WALLACE: Herrington got a truck and filled it with the South Vietnamese military officers, their wives and children. Then he drove to the U.S. Air base.
HERRINGTON: I told them, when you hear three thumps that means hold the baby's mouths, don't breathe, don't talk, don't make any noise.
WALLACE: American officers were able to help 75,000 Vietnamese escape.
(on camera): What happened to the South Vietnamese who didn't get out?
RORY KENNEDY: Many people were killed, others were tortured. And many, many were put in these reeducation camps where they had to endure years and years of hard labor.

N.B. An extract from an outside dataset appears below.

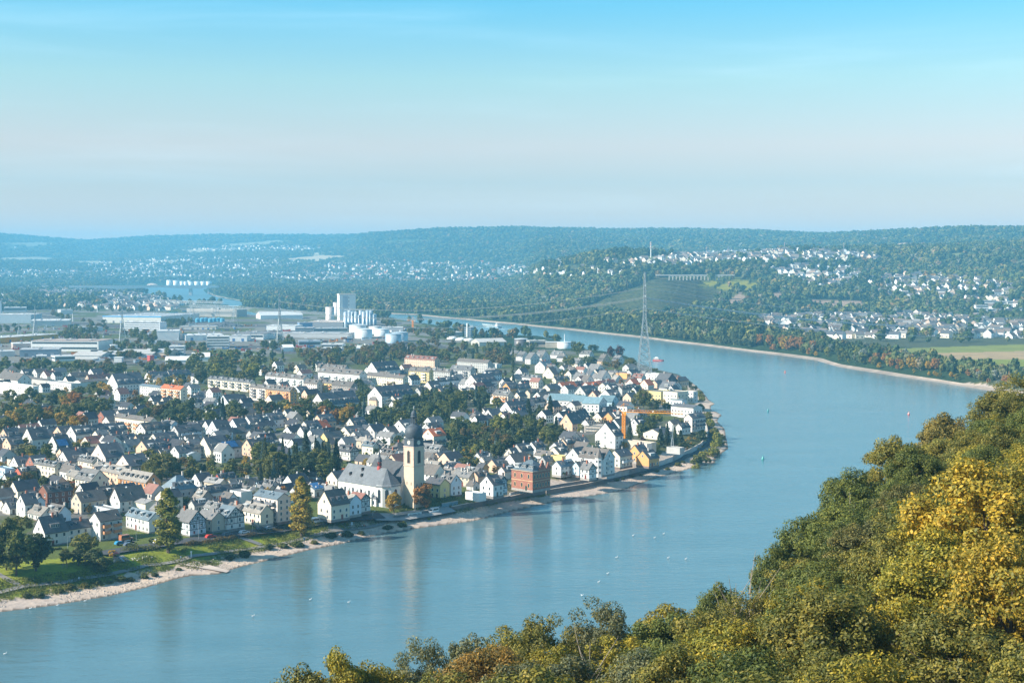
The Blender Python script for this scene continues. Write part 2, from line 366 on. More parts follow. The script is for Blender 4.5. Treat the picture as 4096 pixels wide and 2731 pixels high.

WALLACE (voice over): Rory Kennedy is the 11th and youngest child of Robert and Ethel Kennedy. She's made more than 30 documentaries. And sees them as a way to put a face on big issues. In this case, she finds parallels to the U.S. pullouts from Iraq and Afghanistan.
RORY KENNEDY: The film is a reminder of the human cost of war, what happens to the people who are left behind.
WALLACE (voice over): Your father was killed while trying to get this country out of Vietnam. Is that part of the emotional tug of this story for you?
RORY KENNEDY: He jumped into that campaign in 1968, his final campaign, because he wanted us to get out of Vietnam. So, I think from a very young age, I had an appreciation of Vietnam.
WALLACE: Your mom was pregnant with you when your dad was killed. What are your thoughts about this man whom you never met?
RORY KENNEDY: I made a documentary about my mother a couple of years ago.
So was it love at first sight?
ETHEL KENNEDY: It was.
RORY KENNEDY: It was really a great experience for me to go back and look at the footage of my father. I think he was really such an inspiration to so many people.
WALLACE (voice over): Kennedy has just finished two more films about women in politics and women Hollywood.
(on camera): And what conclusions have you come to?
RORY KENNEDY: Well, that we live in a sexist world unfortunately. But there are strides being made in politics, I'm happy to report. Hollywood still has some work to do, sadly.
(END VIDEOTAPE)
WALLACE: Rory has been called the quiet Kennedy, more comfortable out of the limelight. But there is nothing quiet about the message in her films. And that's it for today. Have a great week. And we'll see you next "Fox News Sunday."